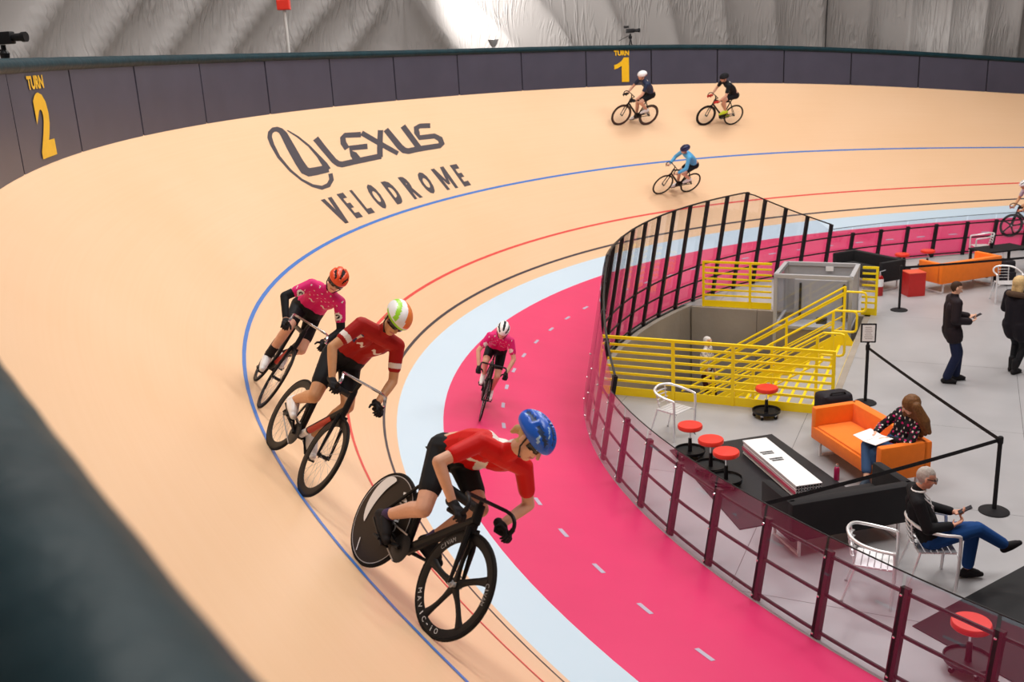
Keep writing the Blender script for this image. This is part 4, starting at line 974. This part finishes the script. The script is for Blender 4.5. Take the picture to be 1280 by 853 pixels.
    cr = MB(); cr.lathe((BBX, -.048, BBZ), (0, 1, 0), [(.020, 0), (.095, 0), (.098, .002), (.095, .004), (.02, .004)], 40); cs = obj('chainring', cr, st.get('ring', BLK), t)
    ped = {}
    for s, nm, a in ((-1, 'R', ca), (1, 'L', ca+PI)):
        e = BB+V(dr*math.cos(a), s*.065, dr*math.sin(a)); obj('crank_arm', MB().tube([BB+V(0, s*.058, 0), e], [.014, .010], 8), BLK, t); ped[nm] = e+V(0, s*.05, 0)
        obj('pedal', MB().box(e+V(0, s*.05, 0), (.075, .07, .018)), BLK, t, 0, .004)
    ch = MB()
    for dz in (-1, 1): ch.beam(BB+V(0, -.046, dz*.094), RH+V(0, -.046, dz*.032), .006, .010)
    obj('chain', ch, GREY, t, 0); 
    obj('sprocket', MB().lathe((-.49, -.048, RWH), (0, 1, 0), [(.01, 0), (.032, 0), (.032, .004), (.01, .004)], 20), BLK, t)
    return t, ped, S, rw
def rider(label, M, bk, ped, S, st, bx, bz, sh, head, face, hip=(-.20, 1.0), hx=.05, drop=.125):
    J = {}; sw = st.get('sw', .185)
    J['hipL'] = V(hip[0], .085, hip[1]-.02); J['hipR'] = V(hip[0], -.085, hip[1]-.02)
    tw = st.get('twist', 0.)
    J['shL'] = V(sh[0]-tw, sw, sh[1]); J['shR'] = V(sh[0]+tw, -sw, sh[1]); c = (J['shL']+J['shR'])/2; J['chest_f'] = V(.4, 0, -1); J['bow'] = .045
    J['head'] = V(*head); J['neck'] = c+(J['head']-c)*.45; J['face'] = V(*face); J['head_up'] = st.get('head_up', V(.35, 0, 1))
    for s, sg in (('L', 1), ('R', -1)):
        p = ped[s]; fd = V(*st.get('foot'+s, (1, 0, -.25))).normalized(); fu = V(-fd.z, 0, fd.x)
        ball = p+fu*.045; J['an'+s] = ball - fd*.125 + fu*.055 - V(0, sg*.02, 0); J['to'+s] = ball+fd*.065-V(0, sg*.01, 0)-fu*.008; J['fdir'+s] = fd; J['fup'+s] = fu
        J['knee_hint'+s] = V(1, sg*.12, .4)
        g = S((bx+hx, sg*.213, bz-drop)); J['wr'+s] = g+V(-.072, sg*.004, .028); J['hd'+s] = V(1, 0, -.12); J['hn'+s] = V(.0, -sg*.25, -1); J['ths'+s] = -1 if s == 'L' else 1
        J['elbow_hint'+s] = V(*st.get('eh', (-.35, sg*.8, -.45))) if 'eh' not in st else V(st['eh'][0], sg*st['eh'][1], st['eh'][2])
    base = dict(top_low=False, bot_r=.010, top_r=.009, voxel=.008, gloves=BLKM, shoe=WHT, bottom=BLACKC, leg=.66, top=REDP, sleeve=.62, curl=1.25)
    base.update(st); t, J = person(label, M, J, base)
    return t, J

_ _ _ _

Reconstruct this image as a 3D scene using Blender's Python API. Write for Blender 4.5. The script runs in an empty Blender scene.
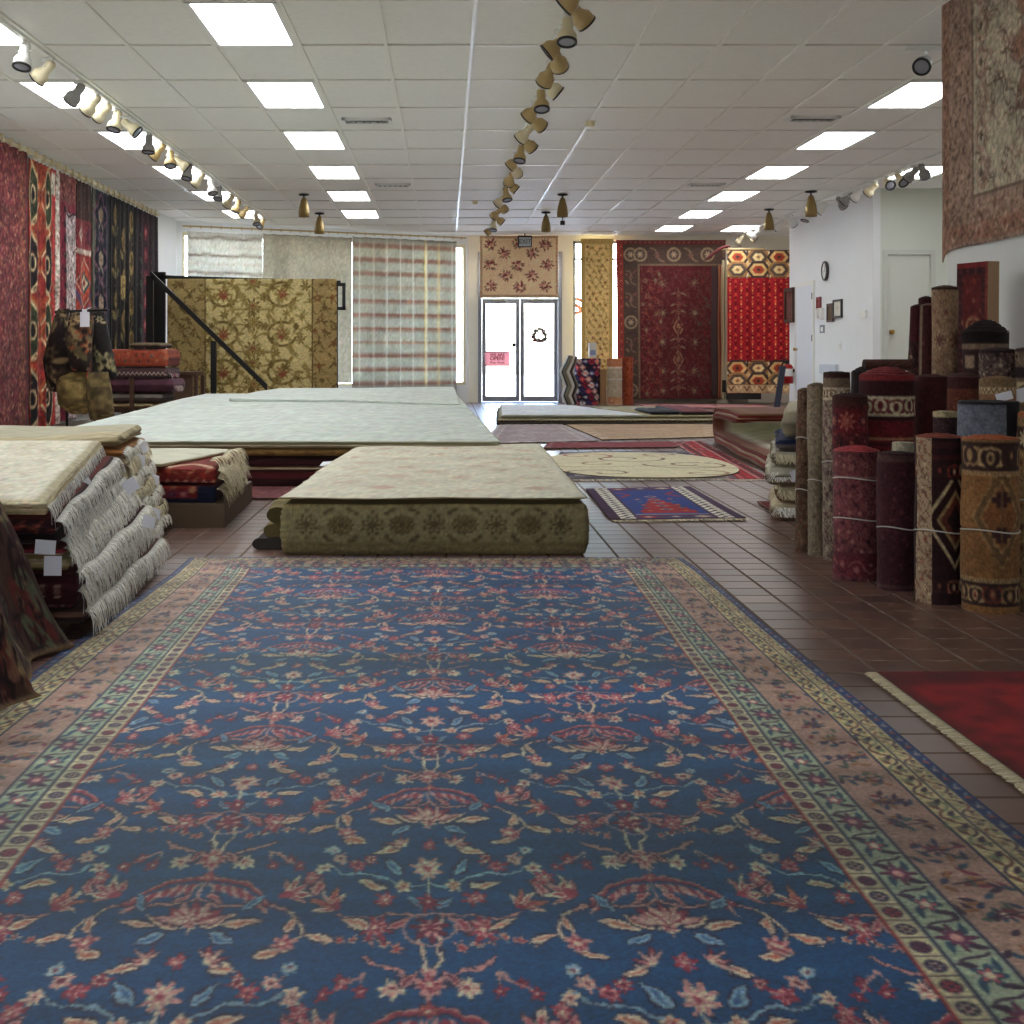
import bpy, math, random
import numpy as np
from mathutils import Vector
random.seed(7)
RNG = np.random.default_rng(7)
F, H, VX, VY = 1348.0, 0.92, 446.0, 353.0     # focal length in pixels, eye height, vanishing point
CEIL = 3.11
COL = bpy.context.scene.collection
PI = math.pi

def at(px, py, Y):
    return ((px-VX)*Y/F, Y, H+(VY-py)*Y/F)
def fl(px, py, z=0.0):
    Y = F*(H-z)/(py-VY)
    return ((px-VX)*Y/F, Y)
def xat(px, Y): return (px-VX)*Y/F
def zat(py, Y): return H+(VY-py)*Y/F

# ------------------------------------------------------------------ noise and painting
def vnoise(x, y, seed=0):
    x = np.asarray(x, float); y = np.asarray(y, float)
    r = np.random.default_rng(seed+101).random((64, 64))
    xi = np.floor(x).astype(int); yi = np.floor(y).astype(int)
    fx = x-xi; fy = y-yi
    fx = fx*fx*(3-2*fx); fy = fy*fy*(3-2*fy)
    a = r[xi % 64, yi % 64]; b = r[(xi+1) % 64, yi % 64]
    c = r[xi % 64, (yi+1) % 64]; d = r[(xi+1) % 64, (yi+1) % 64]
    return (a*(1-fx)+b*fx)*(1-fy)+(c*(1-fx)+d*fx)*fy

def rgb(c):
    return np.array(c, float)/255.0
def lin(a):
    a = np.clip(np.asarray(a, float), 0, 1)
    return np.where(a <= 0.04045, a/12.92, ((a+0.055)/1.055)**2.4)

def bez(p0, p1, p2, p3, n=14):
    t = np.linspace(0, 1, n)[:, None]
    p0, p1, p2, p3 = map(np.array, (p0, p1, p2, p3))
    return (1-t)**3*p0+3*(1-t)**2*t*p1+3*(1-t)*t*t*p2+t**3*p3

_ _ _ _

→ **Requirements**
From the line that has "Reconstruct this image" through the line that has "PI = math.pi", reproduce each line exactly as it stands and nothing else; do not include any pictures.

→ **Reply**
Reconstruct this image as a 3D scene using Blender's Python API. Write for Blender 4.5. The script runs in an empty Blender scene.
import bpy, math, random
import numpy as np
from mathutils import Vector
random.seed(7)
RNG = np.random.default_rng(7)
F, H, VX, VY = 1348.0, 0.92, 446.0, 353.0     # focal length in pixels, eye height, vanishing point
CEIL = 3.11
COL = bpy.context.scene.collection
PI = math.pi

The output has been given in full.